Join Date: October 23, 2015
Location: MinneSNOWta
Posts: 454
My wife is not a huge fan of guns, but she grew up around them and has at least a “meh” approach to them. She is understandably terrified of guns around our children. But she has come to have a healthy respect for them, an occasional interest in them, and some amount of thankfulness for my ability to protect our family with them. To get her from “eeek!” to “meh” to “ok” has been a process and I’ll shed some light.

1) Make her confident that your first interest is in safely handling firearms and acquiring training . I did not have a pistol when we got married. She understood rifles and shotguns for hunting (after all, her dad had those.) She didn’t understand why I would want a rifle. But she saw me doing research on technique, classes, competitions, joining clubs, the best safes, the ways to educate your children, etc. I had discussions with her about why I wanted a pistol. I was honest with her about my thoughts on home defense and carrying. She saw that my decision to carry a firearm was not an easy one, it was measured, I sought counsel, I really thought through the possibility of killing someone.

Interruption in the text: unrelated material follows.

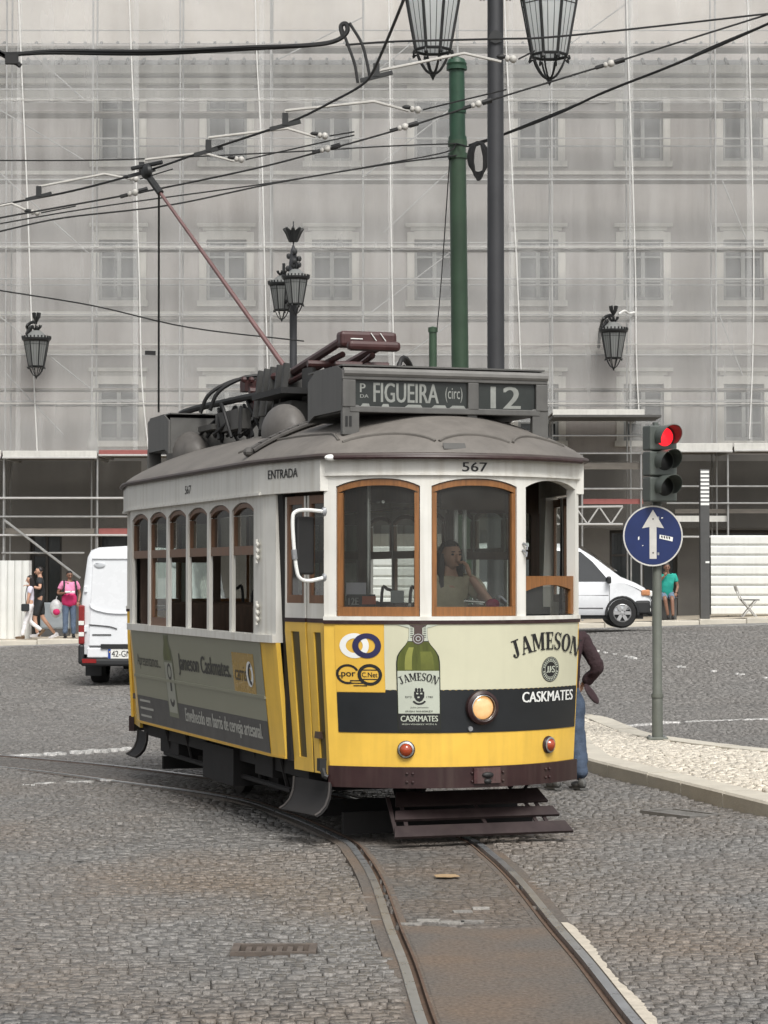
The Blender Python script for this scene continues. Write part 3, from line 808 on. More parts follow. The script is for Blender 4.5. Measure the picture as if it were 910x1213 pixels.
# white stone crossing lines let into the paving
def stone_line(name, pts, w, gaps=.0):
    xs, ys, ws, ds, as_ = [], [], [], [], []
    for a, b in zip(pts, pts[1:]):
        d = b - a; L_ = Vector((d.x, d.y, 0)).length; ang = math.atan2(d.y, d.x); s_ = 0
        while s_ < L_:
            if random.random() > gaps:
                p = a + d * (s_ / L_)
                for q in (-.5, .5):
                    xs.append(p.x - math.sin(ang) * q * w); ys.append(p.y + math.cos(ang) * q * w); ws.append(.11); ds.append(w * .9); as_.append(ang + random.gauss(0, .07))
            s_ += .125
    xs, ys, ws, ds, as_ = map(np.array, (xs, ys, ws, ds, as_))
    z = np.array([ground_z(a, b) for a, b in zip(xs, ys)]) + .012 + RNG.normal(0, .003, len(xs))
    V = sett_block(xs, ys, ws, ds, as_, z, RNG.normal(0, .03, (len(xs), 2)))
    o = put(name, setts_mesh(name, V, M['mark']), square); tag(o, kind='stuff')
def gl(*pp): return [on_level(px, py, .0) for px, py in pp]
stone_line('crossing_line', gl((-40, 899), (60, 893), (160, 886)), .075, .12)
stone_line('crossing_line', gl((-40, 934), (60, 929), (140, 924)), .065, .3)
stone_line('crossing_line', gl((700, 864), (790, 856), (960, 850)), .06, .06)
stone_line('crossing_line', gl((690, 797), (800, 810), (960, 822)), .04, .75)

# limestone setts of the island
xs, ys = [], []
yy = 12.7
while yy < 31:
    xx = 1.9 + random.random() * .08
    while xx < 9.5:
        xs.append(xx + random.gauss(0, .012)); ys.append(yy + random.gauss(0, .012)); xx += .088
    yy += .085
xs, ys = np.array(xs), np.array(ys)
k = in_poly_np(xs, ys, inner_poly) & (np.abs(xs) < .19 * ys)
xs, ys = xs[k], ys[k]; n = len(xs)
zs = np.full(n, IH - .002) + RNG.normal(0, .002, n) + .004 * np.sin(xs * 3 + ys * 2)
wd = RNG.uniform(.072, .088, n); dd = RNG.uniform(.070, .086, n); an = RNG.normal(0, .30, n); tt = RNG.normal(0, .025, (n, 2))
near = np.zeros(n, bool); od = np.argsort(np.where(np.abs(xs) < .1625 * ys, ys, 1e9))[:300]; near[od] = True
o = put('limestone_setts', setts_mesh('limestone_setts', sett_block(xs[~near], ys[~near], wd[~near], dd[~near], an[~near], zs[~near], tt[~near], dome=.002, ins=.004, depth=.03), M['calc_i']), island); tag(o, kind='stuff')
pr = []
for q in range(6):
    one = np.array([0.])
    pr.append(setts_mesh('limestone_sett', sett_block(one, one, np.array([.075]), np.array([.07]), one, one, RNG.normal(0, .05, (1, 2)) * .5, dome=.002, ins=.004, depth=.03), M['calc_o']))
for i in od:
    o = put('limestone_sett', random.choice(pr), island); o.location = (xs[i], ys[i], zs[i]); o.rotation_euler = (tt[i, 1], tt[i, 0], an[i])

# iron grates let into the paving
def grate(gx, gy, gl_, gw, ga, name, label, slots, m):
    t = empty(name, (gx, gy, 0.002), ga, label, 'grate')
    MB().box((0, 0, -.05), (gl_ - .02, gw - .02, .03)).build('pit_floor', M['cob_o'], t)
    f = MB()
    for sx in (-1, 1): f.box((sx * (gl_ / 2 - .02), 0, -.02), (.04, gw, .05))
    for sy in (-1, 1): f.box((0, sy * (gw / 2 - .02), -.0205), (gl_ - .081, .04, .049))
    f.build('frame', m, t)
    for i in range(slots):
        x = -gl_ / 2 + .06 + (gl_ - .12) * (i + .5) / slots
        MB().box((x, 0, -.025), ((gl_ - .12) / slots * .55, gw - .085, .04)).build('bar', m, t)
    return t
grate(*GRATES[0], 'drain_grate', 'dark iron drain grate in the road beside the pale kerb', 9, mat('dark_iron', (.24, .23, .215), .5, metal=.4, var=.3))
grate(*GRATES[1], 'drain_cover', 'rusty iron drain cover among the cobbles left of the rails', 6, mat('dull_rusty_iron', (.105, .085, .070), .7, var=.4, scale=12))

# ================================================================== TRAM  (local axes: x to the viewer's right, y backwards, z up; nose at 0,0)
T_A = math.atan(955 / F_PX)
T_O = at(562, 900, 17.0)
tram = empty('tram', (T_O.x, T_O.y, 0), T_A, 'vintage yellow and white electric tram with whiskey adverts and route 12 sign', 'tram')
LEN = 7.3
def ins(z): return .09 * clamp((1.44 - z) / .87)
def S_front(v, z, off=0.0):
    a = abs(v); b = .42 * a ** 2.1
    g = .882 * a ** 1.1 * (1 if v > 0 else -1); k = math.hypot(g, 1)
    vv = v * (1 - .5 * ins(z))
    return (vv + off * g / k, b - off / k, z)
def S_left(b, z, off=0.0):
    t = 1.0
    if b < 1.42: t = clamp((b - .42) / 1.0)
    if b > LEN - 1.42: t = clamp((LEN - .42 - b) / 1.0)
    half = 1.0 + .19 * t - ins(z) * (.5 + .5 * t)
    return (-(half + off), b, z)
def S_right(b, z, off=0.0):
    p = S_left(b, z, off); return (-p[0], p[1], p[2])
def S_rear(v, z, off=0.0):
    p = S_front(v, z, off); return (p[0], LEN - p[1], p[2])
def lin(a, b, n): return [a + (b - a) * i / n for i in range(n + 1)]
FV = lin(-1, 1, 32)

# ---- front and rear aprons
def apron(S, front):
    p = MB().shell(S, FV, .560, 1.600, .03, 4).build('front_panel' if front else 'rear_panel', M['yellow'], tram, smooth=True)
    b = MB().shell(lambda v, z, o=0: S(v, z, o + .028), FV, .425, .575, .06, 1).build('bumper', M['maroon'], tram, smooth=True)
    MB().shell(lambda v, z, o=0: S(v, z, o + .012), FV, 1.596, 1.622, .04, 1).build('belt_strip', M['maroon'], tram, smooth=True)
    return p, b
front_panel, bumper = apron(S_front, True)
apron(S_rear, False)
plate = MB().shell(lambda v, z, o=0: S_front(v, z, o + .05), lin(-.02, .19, 6), .455, .565, .02).build('coupler_plate', mat('worn_maroon_plate', (.07, .03, .03), .3, var=.5, scale=18, streak=.5, rust=(.16, .13, .12)), bumper)
mb = MB()
mb.ball(S_front(.085, .515, .055), (.045, .02, .022)); mb.ball(S_front(.085, .47, .05), (.03, .02, .02))
mb.build('coupler_pin', M['black'], bumper, smooth=True)
mb = MB()
for v0 in (-.50, -.46, -.03, .22, .62, .66):
    for z0 in (.47, .53): mb.ball(S_front(v0, z0, .032), .011, 6, 4)
mb.build('bolt', M['maroon'], bumper, smooth=True)
mb = MB(); mb.box((-1.01, .44, .58), (.05, .07, .09)); mb.tube([(-1.01, .42, .55), (-1.0, .40, .50), (-.98, .39, .49)], .022)
mb.build('corner_bracket', M['black'], bumper)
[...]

2) Get her to the range so she can see that firearms are not that scary. It is even biblical! “Don't look out only for your own interests, but take an interest in others, too.” Phillipians 2:4. Married people should want to show interest in their spouses interests! Of course this mean you’re going to need to show interest in her things too! Put on your gardening hat and grab some nitting needles gentlemen! It isn’t fair to think she should go shooting and fund your hobby when you ignore hers! Put in the effort, and she will too. No guarantee on how this’ll take . I go and paint pictures with her, she goes to the range with me... Don't tell anyone, but I like painting now, and she likes shooting (occasionally)
3) Don’t hide your hobby, this is deceitful and will lead to bitterness. I know the temptation of “don’t ask, don’t tell” is strong with purchasing firearms… but one way or another, the truth always comes out. We have a joint account (works best for us.) If there is a gun I want to buy, I show her financially how I am going to save for it, explain why I want it, and ask her permission. She always says yes because I gave her the respect she deserves. “It’s my money and I can spend it how I want” is a bunch of caveman CRAP in my opinion. Show your wife some respect, after all she married your ugly butt, hahahaha.
4) Get involved with other couples that go to the range. This is kind of a bonus one… but I was lucky enough to find a couple at church that they both competitively shoot and the wives get along great. They are great ambassadors for the sport and have helped my wife see that shooting isn’t about only hunting or militias or crazy people.